Pemprov Jatim mengeluarkan anggaran hingga Rp106,41 miliar, untuk mendirikan 3.750 kopwan di setiap desa dan keluarahan pada 2009. Program ini berlanjut pada 2010 yang menganggarkan Rp125,346 miliar. Tiap kopwan diberikan modal Rp25 juta. Saat ini total sudah ada 8.506 kopwan dengan jumlah anggota mencapai 525.941 orang.
Berdasarkan evaluasi kinerja terhadap 3.750 kopwan yang telah dilaksanakan pada November 2010 lalu, secara umum menunjukan tren positif. Dalam kurun waktu satu tahun sejak didirikan, dari sisi anggota kopwan yang semula berjumlah 75.000 orang telah terjadi peningkatan menjadi 156.412 orang atau naik 108,55 persen.
“Agar kopwan lebih berkembang pesat, pada 2011-2014 Pemprov Jatim kembali mengucurkan bantuan Rp25 juta untuk kedua kalinya bagi 6.237 kopwan yang berkinerja baik. Rinciannya pada 2011-2012 sebanyak 2.000 kopwan, 2013 sebanyak 1.000 kopwan dan 2014 sebanyak 3.237 kopwan,” kata Kepala Dinas Koperasi dan UKM Provinsi Jatim, Dr Mas Purnomo Hadi.
Dari puluhan ribu kopwan di Jatim, salah satu yang sukses adalah Kopwan Amalia Desa Kandangrejo, Kecamatan Kedungpring, Kabupaten Lamongan yang memiliki aset hingga Rp2,3 miliar.
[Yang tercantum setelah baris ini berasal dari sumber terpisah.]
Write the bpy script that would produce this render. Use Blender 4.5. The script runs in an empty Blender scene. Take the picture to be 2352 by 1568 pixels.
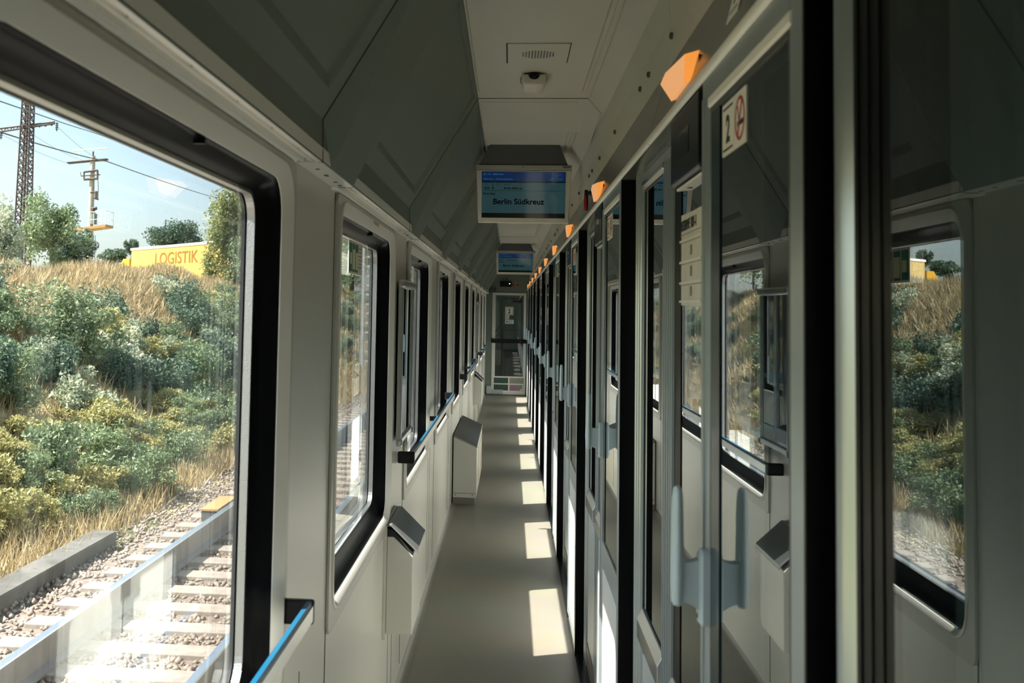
import bpy, bmesh, math, random
import numpy as np
from mathutils import Vector, Matrix

random.seed(7)
RNG = np.random.default_rng(11)
SC = bpy.context.scene
COL = SC.collection

# ------------------------------------------------------------------ camera
IMG_W, IMG_H = 2352, 1568
F_PX, PITCH, ROLL, YAW, CX, CY = 2446.34, 0.0611, 0.0194, 0.0951, 940.76, 559.73
cam_data = bpy.data.cameras.new('camera')
cam = bpy.data.objects.new('camera', cam_data)
COL.objects.link(cam)
cam_data.sensor_fit = 'HORIZONTAL'
cam_data.sensor_width = 36.0
cam_data.lens = F_PX / IMG_W * 36.0
cam_data.shift_x = (IMG_W / 2 - CX) / IMG_W
cam_data.shift_y = (CY - IMG_H / 2) / IMG_W
cam_data.clip_start = 0.05
cam_data.clip_end = 2000


def _world(v):                      # camera-frame (right, forward, up) -> world
    x, d, u = v
    y = math.cos(PITCH) * d - math.sin(PITCH) * u
    z = math.sin(PITCH) * d + math.cos(PITCH) * u
    return Vector((math.cos(YAW) * x - math.sin(YAW) * y, math.sin(YAW) * x + math.cos(YAW) * y, z))


_c, _s = math.cos(ROLL), math.sin(ROLL)
right = _world((_c, 0, _s)); up = _world((-_s, 0, _c)); fwd = _world((0, 1, 0))
M = Matrix((right, up, -fwd)).transposed().to_4x4()
M.translation = Vector((0, 0, 1.55))
cam.matrix_world = M
cam_data.dof.use_dof = True
cam_data.dof.focus_distance = 6.0
cam_data.dof.aperture_fstop = 9.0
SC.camera = cam

# ------------------------------------------------------------------ view + world + sun
SC.view_settings.view_transform = 'Standard'
SC.view_settings.look = 'None'
SC.view_settings.gamma = 1.0
SC.view_settings.use_curve_mapping = False
SC.view_settings.exposure = 1.48
SC.cycles.use_denoising = True
SC.cycles.max_bounces = 12
SC.cycles.diffuse_bounces = 9
SC.cycles.glossy_bounces = 6
SC.cycles.transparent_max_bounces = 24
SC.cycles.sample_clamp_indirect = 6.0
SC.cycles.caustics_reflective = True
SC.cycles.blur_glossy = 0.6
SC.cycles.caustics_refractive = False

SUN_DIR = Vector((1.0, 0.44, -1.39)).normalized()      # the way the light travels
world = bpy.data.worlds.new('sky')
SC.world = world
world.use_nodes = True
wn = world.node_tree
wn.nodes.clear()
w_out = wn.nodes.new('ShaderNodeOutputWorld')
w_bg = wn.nodes.new('ShaderNodeBackground')
w_sky = wn.nodes.new('ShaderNodeTexSky')
w_sky.sky_type = 'NISHITA'
w_sky.sun_disc = False
w_sky.sun_elevation = math.asin(-SUN_DIR.z)
w_sky.sun_rotation = math.atan2(-SUN_DIR.x, -SUN_DIR.y)
w_sky.altitude = 50
w_sky.air_density = 1.0
w_sky.dust_density = 2.0
w_sky.ozone_density = 1.0
w_bg.inputs['Strength'].default_value = 0.14
w_mix = wn.nodes.new('ShaderNodeMix'); w_mix.data_type = 'RGBA'
w_mix.inputs[0].default_value = 0.30
w_mix.inputs[7].default_value = (2.25, 2.9, 3.1, 1)       # thin summer haze
wn.links.new(w_sky.outputs[0], w_mix.inputs[6])
wn.links.new(w_mix.outputs[2], w_bg.inputs['Color'])
wn.links.new(w_bg.outputs[0], w_out.inputs['Surface'])

sun_data = bpy.data.lights.new('sun', 'SUN')
sun_data.energy = 8.5
sun_data.angle = math.radians(0.6)
sun_data.color = (1.0, 0.93, 0.82)
sun = bpy.data.objects.new('sun', sun_data)
COL.objects.link(sun)
sun.rotation_euler = SUN_DIR.to_track_quat('-Z', 'Y').to_euler()

# ------------------------------------------------------------------ layout numbers (metres)
P = 1.9                  # one compartment
Y_END = 19.85            # end wall
Y_BACK = -2.1            # behind the photographer
K_WIN = range(-1, 10)

# ------------------------------------------------------------------ materials
MATS = {}


def nodes_of(name):
    m = bpy.data.materials.new(name)
    m.use_nodes = True
    nt = m.node_tree
    return m, nt, nt.nodes.get('Principled BSDF')


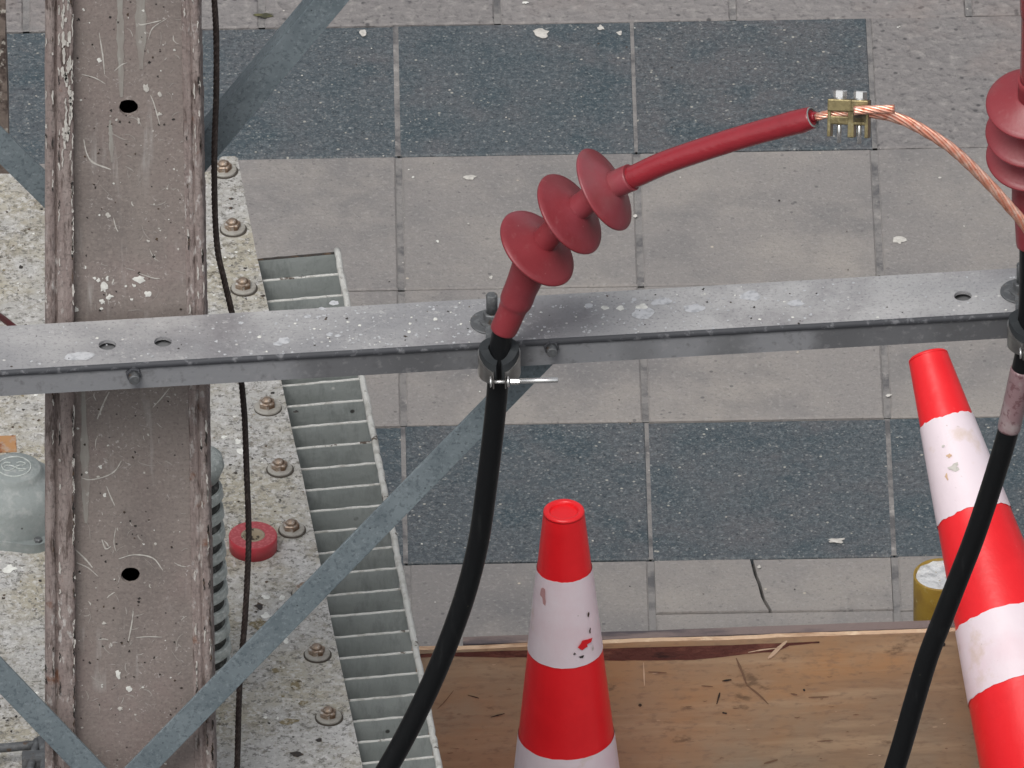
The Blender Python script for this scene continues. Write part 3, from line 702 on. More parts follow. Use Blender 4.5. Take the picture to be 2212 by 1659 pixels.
for pts, w_ in [([(299, 50), (307, 53), (348, 44)], .0022), ([(181, 301), (187, 330), (200, 350), (229, 362), (240, 366)], .0024), ([(214, 70), (222, 120), (226, 160)], .0016),
                ([(176, 160), (205, 168), (228, 181)], .0016), ([(247, 153), (262, 140), (275, 135)], .0014), ([(325, 205), (333, 225), (345, 268)], .0016),
                ([(236, 846), (225, 868), (210, 905)], .0022), ([(366, 838), (350, 858), (330, 880)], .0017), ([(176, 1032), (196, 1036), (230, 1028), (250, 1015), (262, 995)], .0018),
                ([(192, 800), (200, 773), (215, 770)], .0016), ([(230, 1050), (240, 1075), (248, 1092)], .0018), ([(162, 1186), (185, 1208), (200, 1226)], .0022),
                ([(165, 1215), (190, 1226), (212, 1245)], .0016), ([(256, 1207), (290, 1198), (330, 1205), (352, 1232)], .0020), ([(220, 1165), (228, 1185), (240, 1180)], .002),
                ([(288, 1320), (284, 1350), (277, 1385)], .0018), ([(293, 1377), (320, 1375), (350, 1376)], .0018), ([(212, 1381), (225, 1380), (234, 1382)], .0018),
                ([(376, 1215), (390, 1222), (402, 1224)], .0015), ([(300, 590), (330, 600), (345, 601)], .0015), ([(245, 470), (250, 490), (255, 500)], .0016),
                ([(360, 40), (330, 60), (320, 85)], .0012), ([(250, 1140), (246, 1170), (250, 1190)], .0010)]:
    stroke(pts, w_)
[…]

Kopwan ini berdiri berkat stimulus dana sebesar Rp25 juta dari Gubernur Soekarwo pada 2009 lalu. Waktu baru berdiri, kopwan ini hanya memiliki anggota sebanyak 22 orang.
Setelah dikelola secara profesional, saat ini anggota Kopwan Amalia mencapai 580 orang. Anggotanya tidak hanya dari Desa Kandangrejo, tapi sudah meluas hingga ke luar Kecamatan Kedungpring. Untuk itu, Pemprov Jatim pun menilai kopwan ini sukses dan sangat prospek. Sehingga mendapat bantuan lagi sebesar Rp25 juta pada 2011.
Menurut Ketua Kopwan Amalia, Mukayamah, setiap anggota simpanan pokok dan simpanan wajibnya sebesar Rp10 ribu per bulan. Sedangkan bagi anggota luar biasa simpanan pokok dan wajibnya sebesar Rp1.000. Hingga Agustus 2016 ini SHU (sisa hasil usaha) telah mencapai Rp60 juta. Sedangkan pada 2015 lalu SHU mencapai Rp200 juta. Tapi SHU itu tidak semua dibagikan ke anggota, tapi disisihkan untuk simpanan khusus sebesar Rp100juta.
Mayoritas masyarakat yang pinjam dana ke Kopwan Amalia untuk mengembangkan usaha perdagangan dan pertanian. Jumlah pinjaman paling sedikit Rp500 ribu, dan yang paling banyak mencapai Rp10 juta. Bunga dari pinjaman itu sebesar 1,75 persen per bulan, jadi sangat ringan.
“Dari pada masyarakat pinjam kepada rentenir, lebih baik pinjam ke kopwan kita. Karena salah satu tujuan kopwan ini didirikan untuk menangkal rentenir yang cukup banyak di desa ini,” pungkasnya.